Wednesday, April 28, 2010

On my own again

I'm on my own again today. My husband has headed back to work for another shift of a month or so. This is always the hardest day(besides the day we wait around for him to come home) for us because we have to try and get back to 'normal'. Its pretty bad that I refer to it as normal, I suppose, but he is away more than he's home. The kids are always hyped up when he's on days-off and we do extra fun things that we wait for him to be home for. The housework, especially laundry, seems to suffer when we're on 'days-off' and so in getting back to normal all these things need to be caught up on. It doesn't help that today is one of those grey dreary days(a day I refer to as a BC day) so we're cooped up in the house.

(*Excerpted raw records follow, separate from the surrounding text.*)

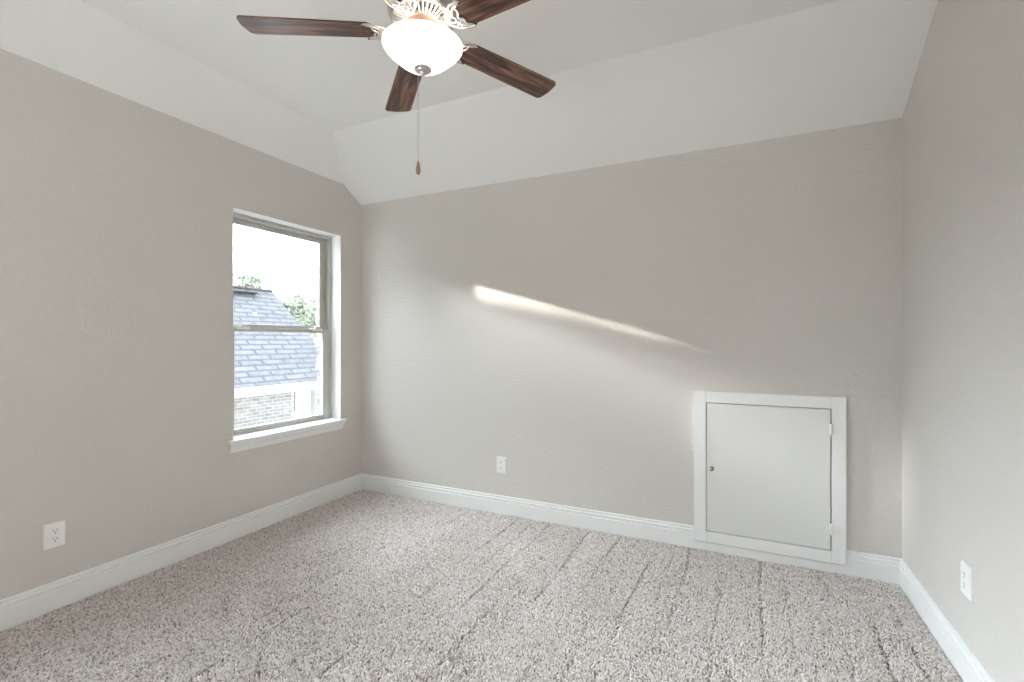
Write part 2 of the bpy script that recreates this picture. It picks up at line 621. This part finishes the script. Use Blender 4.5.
# a few cross marks
for _ in range(16):
    cx, cy, ln = rng.uniform(XL + 0.6, XR - 0.2), rng.uniform(1.1, 3.0), rng.uniform(0.12, 0.35)
    an = rng.uniform(-0.9, 0.3)
    dx, dy = px - cx, py - cy
    al = dx * np.cos(an) + dy * np.sin(an)
    ac = np.abs(-dx * np.sin(an) + dy * np.cos(an))
    fur = np.maximum(fur, 0.8 * (np.abs(al) < ln / 2) * np.clip(1.2 - ac / 0.009, 0, 1))
keep = rng.uniform(0, 1, n) > fur * 0.6
px, py, fur, band = px[keep], py[keep], fur[keep], band[keep]
n = px.size


def lown(x, y, f, seed):
    r2 = np.random.default_rng(seed)
    o = 0
    for _ in range(6):
        a, b = r2.uniform(-f, f, 2)
        o = o + np.sin(a * x + b * y + r2.uniform(0, 6.28))
    return o / 6


patch = lown(px, py, 9, 5) + 0.7 * lown(px, py, 28, 8)
hgt = 0.0135 + rng.uniform(-0.0017, 0.0017, n) + 0.0014 * patch - 0.0072 * fur
rad = sp * rng.uniform(0.50, 0.78, n)
ang = rng.uniform(0, 2 * PI, n)
lean = rng.normal(0, 0.0030, (n, 2)) + np.stack([0.002 * patch, 0.0028 * lown(px, py, 6, 11) + 0.0022 * band], 1)
z0 = -0.012
V = np.zeros((n, 9, 3))
for k in range(4):
    a = ang + k * PI / 2
    V[:, k] = np.stack([px + rad * 0.75 * np.cos(a), py + rad * 0.75 * np.sin(a), np.full(n, z0)], 1)
    a2 = a + 0.5
    V[:, 4 + k] = np.stack([px + lean[:, 0] * 0.7 + rad * np.cos(a2), py + lean[:, 1] * 0.7 + rad * np.sin(a2), z0 + hgt * 0.66], 1)
V[:, 8] = np.stack([px + lean[:, 0] * 1.1, py + lean[:, 1] * 1.1, z0 + hgt], 1)
V[:, :, 0] = np.clip(V[:, :, 0], XL + 0.0158, XR - 0.0158)
V[:, :, 1] = np.minimum(V[:, :, 1], YB - 0.0158)
base = (np.arange(n) * 9)[:, None, None]
quads = np.array([[k, (k + 1) % 4, 4 + (k + 1) % 4, 4 + k] for k in range(4)])[None]
tris = np.array([[4 + k, 4 + (k + 1) % 4, 8] for k in range(4)])[None]
li = np.concatenate([(base + quads).reshape(n, -1), (base + tris).reshape(n, -1)], 1).ravel()
lt = np.tile(np.array([4] * 4 + [3] * 4), n)
lstart = np.concatenate([[0], np.cumsum(lt)[:-1]])
me = bpy.data.meshes.new('carpet_pile')
me.vertices.add(n * 9)
me.vertices.foreach_set('co', V.reshape(-1))
me.loops.add(len(li))
me.loops.foreach_set('vertex_index', li.astype(np.int32))
me.polygons.add(n * 8)
me.polygons.foreach_set('loop_start', lstart.astype(np.int32))
me.update(calc_edges=True)
me.polygons.foreach_set('use_smooth', np.ones(n * 8, dtype=bool))
pal = np.array([[0.85, 0.80, 0.775], [0.76, 0.70, 0.67], [0.67, 0.605, 0.57], [0.52, 0.45, 0.415], [0.33, 0.27, 0.245], [0.90, 0.86, 0.835]])
pick = rng.choice(len(pal), n, p=[0.27, 0.26, 0.20, 0.13, 0.06, 0.08])
col = pal[pick] * 0.96 * rng.uniform(0.88, 1.12, (n, 1))
colv = np.ones((n, 9, 4))
colv[:, :, :3] = col[:, None, :]
ca = me.color_attributes.new('yarn', 'FLOAT_COLOR', 'POINT')
ca.data.foreach_set('color', colv.ravel())
me.materials.append(M['carpet'])
cpo = bpy.data.objects.new('carpet_pile', me)
C.objects.link(cpo)
tag(cpo, 'flecked grey-brown cut pile of the wall to wall carpet', 'carpet', kind='stuff')

# ------------------------------------------------------------------ access door in the back wall
d1 = tag(empty('door_1', ((HX0 + HX1) / 2, YB, HZ0)),
         'small square white access door low in the back wall', 'door', kind='structure')
hw = (HX1 - HX0) / 2
ht = HZ1 - HZ0
cw = 0.066
mb = MB()
mb.box((-hw, -0.030, 0), (-hw + cw, 0, ht)).box((hw - cw, -0.030, 0), (hw, 0, ht))
mb.box((-hw + cw, -0.030, 0), (hw - cw, 0, cw)).box((-hw + cw, -0.030, ht - cw), (hw - cw, 0, ht))
mb.build('door_casing', M['trim'], d1, bevel=0.0015)
dl = MB().box((-hw + cw + 0.0035, -0.0265, cw + 0.004), (hw - cw - 0.007, -0.004, ht - cw - 0.005)).build('door_panel', M['door'], d1, bevel=0.001)
kx, kz = -0.140 - (HX0 + HX1) / 2, 0.505 - HZ0
mb = MB()
PK = [(0.0, 0), (0.009, 0), (0.009, 0.003), (0.0045, 0.005), (0.004, 0.018), (0.0085, 0.023), (0.0095, 0.029), (0.007, 0.034), (0.0, 0.035)]
mb.lathe(PK, 20)
kn = mb.build('door_knob', M['brass'], dl, smooth=True)
kn.rotation_euler = (R(90), 0, 0)
kn.scale = (1.2, 1.2, 1.2)
kn.location = (kx, -0.0265, kz)
for hzv in (0.188, 0.735):
    mb = MB()
    mb.tube([(hw - cw - 0.004, -0.038, hzv - 0.03), (hw - cw - 0.004, -0.038, hzv + 0.03)], 0.0075, 12)
    mb.box((hw - cw - 0.0055, -0.036, hzv - 0.03), (hw - cw - 0.0025, -0.02, hzv + 0.03))
    mb.build('door_hinge', M['trim'], d1)


# ------------------------------------------------------------------ outlets
def outlet(loc, rz, label, slots=True):
    o = tag(empty('wall_outlet', loc, rz), label, 'outlet', 'wall outlets')
    # local frame: +y points into the room, x along the wall
    W, H = 0.0405, 0.0605
    mb = MB()
    mb.prism([(-W, 0, -H), (W, 0, -H), (W, 0, H), (-W, 0, H)],
             [(-W + 0.004, 0.0065, -H + 0.004), (W - 0.004, 0.0065, -H + 0.004), (W - 0.004, 0.0065, H - 0.004), (-W + 0.004, 0.0065, H - 0.004)])
    mb.build('cover_plate', M['plate'], o, bevel=0.001)
    for s_ in (-1, 1):
        c = s_ * 0.0195
        n_ = 24
        ring = []
        for k in range(n_):
            a = 2 * PI * k / n_
            ring.append((0.0172 * math.cos(a), max(-0.0135, min(0.0135, 0.0172 * math.sin(a)))))
        mb = MB().prism([(x_, 0.0065, c + z_) for x_, z_ in ring], [(x_ * .97, 0.0085, c + z_ * .97) for x_, z_ in ring])
        rc = mb.build('receptacle', M['plate'], o)
        for sx_, h_ in ((-0.0065, 0.0042), (0.0065, 0.0034)):
            MB().box((sx_ - 0.0012, 0.0083, c + 0.002 - h_ + 0.002), (sx_ + 0.0012, 0.0088, c + 0.002 + h_ + 0.002)).build('slot', M['dark'], rc)
        gr = MB().lathe([(0.0, 0.0005), (0.0028, 0.0005), (0.0028, 0), (0, 0)], 12).build('ground_hole', M['dark'], rc)
        gr.rotation_euler = (R(-90), 0, 0)
        gr.location = (0, 0.0083, c - 0.0075)
    sc = MB().lathe([(0.0, 0.0012), (0.0022, 0.001), (0.003, 0), (0, 0)], 12).build('screw', M['plate'], o)
    sc.rotation_euler = (R(-90), 0, 0)
    sc.location = (0, 0.0065, 0)
    return o


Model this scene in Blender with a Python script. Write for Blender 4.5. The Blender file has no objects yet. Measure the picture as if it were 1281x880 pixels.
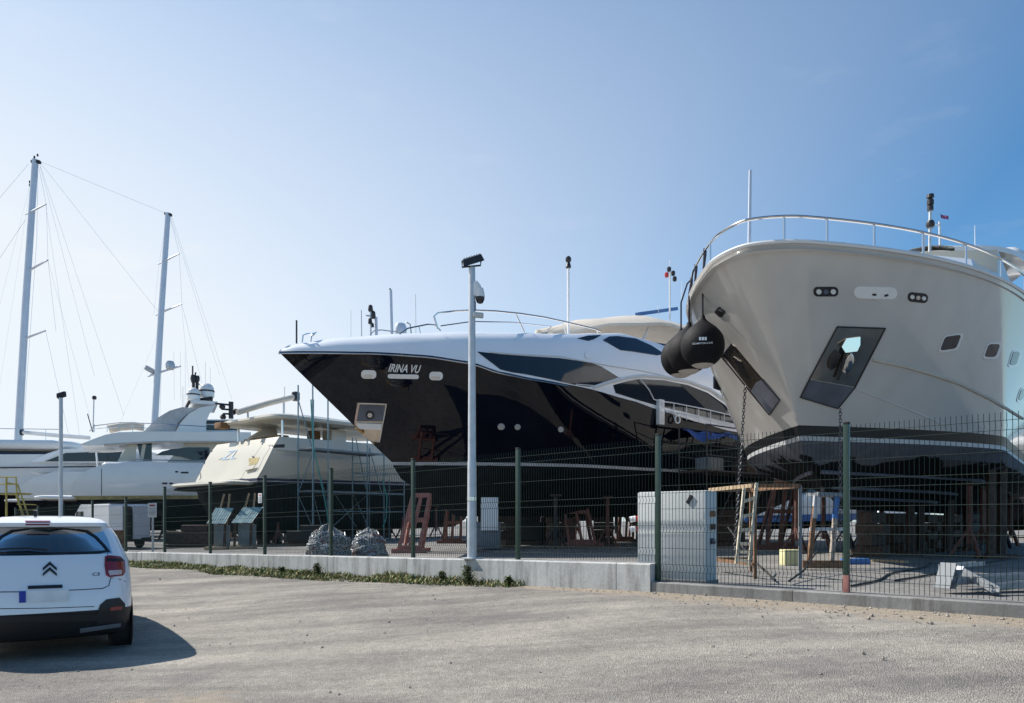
import bpy, bmesh, math, random
from mathutils import Vector, Matrix, noise
from mathutils.bvhtree import BVHTree
from mathutils.geometry import delaunay_2d_cdt
random.seed(7)
scene = bpy.context.scene
COL = scene.collection
R = math.radians
FPX, CX, HY, EYE = 920.0, 640.5, 652.0, 1.45

# ------------------------------------------------------------------ materials
MATS = {}
def mat(name, col, rough=0.5, metal=0.0, var=0.12, scale=6.0, bump=0.0, bscale=40.0, coat=0.0, spec=0.5, streak=False):
    m = bpy.data.materials.new(name); m.use_nodes = True
    nt = m.node_tree; N = nt.nodes; L = nt.links
    p = N['Principled BSDF']
    p.inputs['Roughness'].default_value = rough
    p.inputs['Metallic'].default_value = metal
    p.inputs['Specular IOR Level'].default_value = spec
    p.inputs['Coat Weight'].default_value = coat
    p.inputs['Coat Roughness'].default_value = 0.04
    tc = N.new('ShaderNodeTexCoord')
    nz = N.new('ShaderNodeTexNoise'); nz.inputs['Scale'].default_value = scale; nz.inputs['Detail'].default_value = 6
    if streak:
        mp = N.new('ShaderNodeMapping'); mp.inputs['Scale'].default_value = (1, 1, 0.12)
        L.new(tc.outputs['Object'], mp.inputs['Vector']); L.new(mp.outputs[0], nz.inputs['Vector'])
    else:
        L.new(tc.outputs['Object'], nz.inputs['Vector'])
    rp = N.new('ShaderNodeValToRGB')
    rp.color_ramp.elements[0].position = 0.3; rp.color_ramp.elements[1].position = 0.7
    rp.color_ramp.elements[0].color = tuple(c * (1 - var) for c in col) + (1,)
    rp.color_ramp.elements[1].color = tuple(min(1, c * (1 + var)) for c in col) + (1,)
    L.new(nz.outputs['Fac'], rp.inputs[0]); L.new(rp.outputs[0], p.inputs['Base Color'])
    if bump > 0:
        b2 = N.new('ShaderNodeTexNoise'); b2.inputs['Scale'].default_value = bscale; b2.inputs['Detail'].default_value = 5
        L.new(tc.outputs['Object'], b2.inputs['Vector'])
        bp = N.new('ShaderNodeBump'); bp.inputs['Strength'].default_value = bump; bp.inputs['Distance'].default_value = 0.02
        L.new(b2.outputs['Fac'], bp.inputs['Height']); L.new(bp.outputs[0], p.inputs['Normal'])
    MATS[name] = m
    return m
M = MATS
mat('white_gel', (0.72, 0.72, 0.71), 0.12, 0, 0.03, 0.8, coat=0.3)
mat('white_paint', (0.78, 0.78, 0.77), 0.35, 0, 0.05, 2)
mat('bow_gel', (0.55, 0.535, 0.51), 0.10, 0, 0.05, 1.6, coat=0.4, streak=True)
mat('silver_gel', (0.80, 0.81, 0.84), 0.28, 0.0, 0.03, 0.6, coat=0.4)
mat('cream_gel', (0.50, 0.475, 0.40), 0.25, 0, 0.04, 0.7, coat=0.15)
mat('black_gloss', (0.003, 0.0045, 0.010), 0.02, 0, 0.1, 1, bump=0.10, bscale=1.3, spec=0.38)
mat('navy', (0.02, 0.03, 0.08), 0.25, 0, 0.1)
mat('boot_black', (0.008, 0.008, 0.01), 0.4, 0, 0.2, 3)
mat('boot_white', (0.42, 0.43, 0.44), 0.45, 0, 0.12, 3)
mat('antifoul_dark', (0.009, 0.010, 0.013), 0.8, 0, 0.5, 2.5, 0.2, 8, spec=0.15)
mat('antifoul_grey', (0.10, 0.11, 0.14), 0.7, 0, 0.35, 1.5, 0.2, 8)
mat('glass_dark', (0.012, 0.018, 0.03), 0.03, 0, 0.05, 1, spec=0.6)
mat('window_grey', (0.012, 0.016, 0.024), 0.05, 0, 0.1, 1, spec=0.42)
mat('steel', (0.62, 0.62, 0.62), 0.14, 1.0, 0.05, 5)
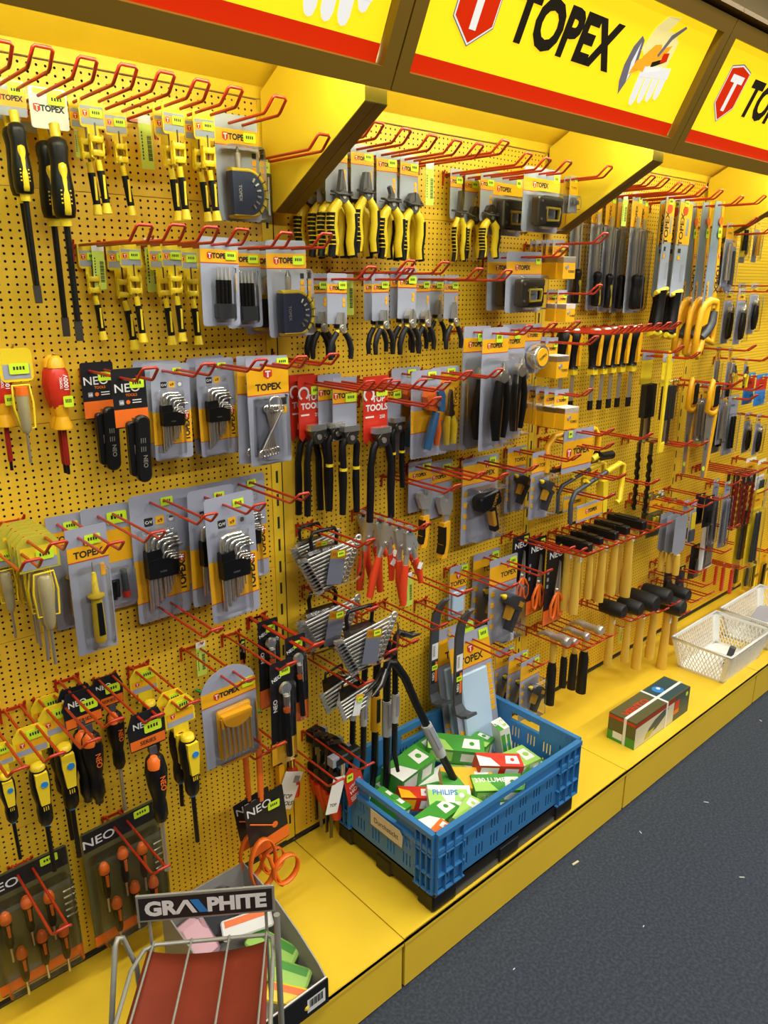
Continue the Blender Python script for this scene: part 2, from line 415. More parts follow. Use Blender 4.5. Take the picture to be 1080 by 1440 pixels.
def b_big_driver(L=.36, blade='flat', dbl=0):
    o = E('large_screwdriver')
    m = M(); m.rbox(-.028, -.045, .028, .012, 0, .0015, .004, 'white' if dbl else 'card').quad(-.028, -.030, .028, -.004, -.0004, 'band' if not dbl else 'white'); topex(m, .002, -.017, -.0006, .010)
    m.quad(-.022, .003, .022, .010, -.0006, 'yplast')
    m.obj('hang_card', o); sticker(o, .012, -.004, w=.026)
    m = M(); ergo_handle(m, -.175, -.058, .0170, 'black', 'yplast', yo=-.020)
    m.tube([(0, -.014, -.040), (0, -.020, -.064)], .008, 'yplast', 10)
    for i in range(4): m.tube([(-.008, -.0345, -.135-i*.006), (.008, -.0345, -.135-i*.006)], .0014, 'yplast', 6)
    m.obj('handle', o)
    m = M(); m.tube([(0, -.020, -.172), (0, -.020, -L+.03)], .0052, 'black', 6); m.tube([(0, -.020, -.172), (0, -.020, -.186)], .009, 'yplast', 10)
    m.box((0, -.020, -L+.014), (.012, .0035, .032), 'dsteel'); m.obj('blade', o)
    return o, L
def b_precision(dx=.004):
    o = E('precision_screwdriver')
    m = M(); m.rbox(-.020, -.040, .020, .006, 0, .0015, .005, 'yplast').quad(-.018, -.036, .018, -.026, -.0004, 'card').quad(-.018, -.026, .018, -.014, -.0004, 'band').quad(-.018, -.014, .018, -.009, -.0004, 'card')
    m.shield(-.011, -.020, -.0006, .007, .009)
    m.rbox(-.009, -.082, .009, -.040, 0, .0015, .001, 'yplast')
    m.obj('hang_card', o); sticker(o, .006, -.019, w=.020, h=.013)
    m = M()
    for z in (-.063, -.083): m.lathe([(.011, z), (.012, z+.002), (.012, z+.007), (.011, z+.009)], 'yplast', 14, (0, -.009, 0), sy=.8)
    for s in (-1, 1): m.box((s*.0095, -.009, -.068), (.003, .008, .034), 'yplast')
    m.obj('holder', o)
    m = M(); m.tube([(0, -.009, -.034), (0, -.009, -.09)], .0014, 'dsteel', 6); m.tube([(0, -.009, -.088), (dx*.5, -.009, -.105)], .0048, 'yplast', 10)
    m.obj('shaft', o)
    m = M(); m.tube([(dx*.5, -.009, -.104), (dx*1.5, -.009, -.152)], .0062, 'black', 10); m.tube([(dx*1.5, -.009, -.150), (dx*1.55, -.009, -.155), (dx*1.7, -.009, -.168)], [.0055, .0065, .0085], 'yplast', 10)
    m.box((dx*1.05, -.0152, -.128), (.0036, .0012, .036), 'yplast')
    m.obj('handle', o); return o, .168
def b_bitset(kind='d'):
    o = E('bit_driver_set'); w = .084
    m = cardm(w, .014, .150, (.008, .032)); topex(m, 0, -.020, -.0006, .011)
    for i in range(4): m.rbox(.028, -.050-i*.011, .036, -.041-i*.011, -.0005, 0, .001, 'ink' if i == 0 else 'band')
    m.obj('card', o); sticker(o, .024, -.019)
    if kind == 'd':
        m = M(); m.tube([(-.010, -.016, -.046), (-.010, -.016, -.078)], .0055, 'steel', 10); m.tube([(-.010, -.016, -.036), (-.010, -.016, -.047)], [.0015, .005], 'dsteel', 8); m.obj('bit_shaft', o)
        m = M(); P = [(-.028, -.142)]+[(x, z) for x, _, z in arc(.002, -.108, .034, -88, 88, 12, rx=.030)]+[(-.028, -.074)]
        m.prism(P, -.026, -.006, 'navy'); m.obj('bit_case', o)
        m = M(); m.tube([(-.028, -.017, -.073)]+arc(.003, -.108, .0355, 88, -88, 16, -.017, .034)+[(-.028, -.017, -.143)], .0045, 'yplast', 8, flat=2.2)
        for i in range(6): a = math.radians(55-i*22); m.box((.003+.033*math.cos(a), -.0275, -.108+.034*math.sin(a)), (.008, .001, .0014), 'ink', (0, -a, 0))
        m.obj('yellow_rim', o)
        m = M()
        for i in range(6): a = math.radians(60-i*24); m.tube([(.001+.016*math.cos(a), -.027, -.108+.020*math.sin(a)), (.001+.024*math.cos(a), -.027, -.108+.027*math.sin(a))], .0024, 'steel', 6)
        m.text('TOPEX', -.015, -.108, -.0265, .008, 'steel', -PI/2); m.obj('bits', o)
        blister(o, -.034, -.147, .040, -.034, .030)
    elif kind == 'pens':
        m = M()
        for i in range(4):
            x = -.012+i*.0085
            m.tube([(x, -.010, -.064), (x, -.010, -.132)], .0040, 'black', 8)
            m.tube([(x, -.010, -.040), (x, -.010, -.064)], [.001, .0030], 'steel', 8)
        m.obj('screwdriver_row', o); M().rbox(-.018, -.136, .019, -.108, -.018, -.002, .003, 'dgrey').obj('holder', o)
        m = M(); m.rbox(.028, -.075, .034, -.050, -.0008, 0, .001, 'band'); m.obj('side_print', o)
        blister(o, -.022, -.142, .024, -.038, .022)
    else:
        m = M(); m.rbox(-.026, -.140, .018, -.080, -.026, -.004, .004, 'dgrey', bev=.002); m.tube([(-.006, -.015, -.048), (-.006, -.015, -.082)], .0050, 'steel', 10); m.obj('bit_case', o)
        m = M().rbox(-.028, -.086, .020, -.078, -.027, -.004, .002, 'yplast').rbox(-.028, -.143, .020, -.137, -.027, -.004, .002, 'yplast'); m.obj('yellow_rim', o)
        blister(o, -.032, -.146, .030, -.040, .030)
    return o, .150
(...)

We're all still in our jammies and the kids are watching movies. I, on the other hand, have been playing catch up- laundry, vacuuming, washing the floor, dusting, unloading/loading the dishwasher, making granola and talking to my dear friend on the phone.

Many people ask me how I do it. How I run a house, raise my kids and look after animals while my husband works away. Obviously it isn't the ideal situation. But truly what is the ideal situation? Having a husband who works 9-5 at a job he hates? Or having to get a job myself because we can't make ends meet on one salary? While this may not be the ideal situation I am very lucky to be able to stay at home and raise my children rather than have them raised by a daycare or a babysitter. So how do I do it? I just do. Sure, I'm tired at the end of the day(who isn't?) and there are days I just wish someone could spell me off so I could go grocery shopping by myself but we all have to make sacrifices in life and this just happens to be one of them. I am thankful for a husband who is willing to live away from home to make sure that our family is properly provided for because if it wasn't for his drive and determination to provide for his family, I would probably be working too and watching someone else raise my daughter and son and that thought makes me ill.

1 comment:

  1. You rock Maya!!!! You do some crazy amazing things!!!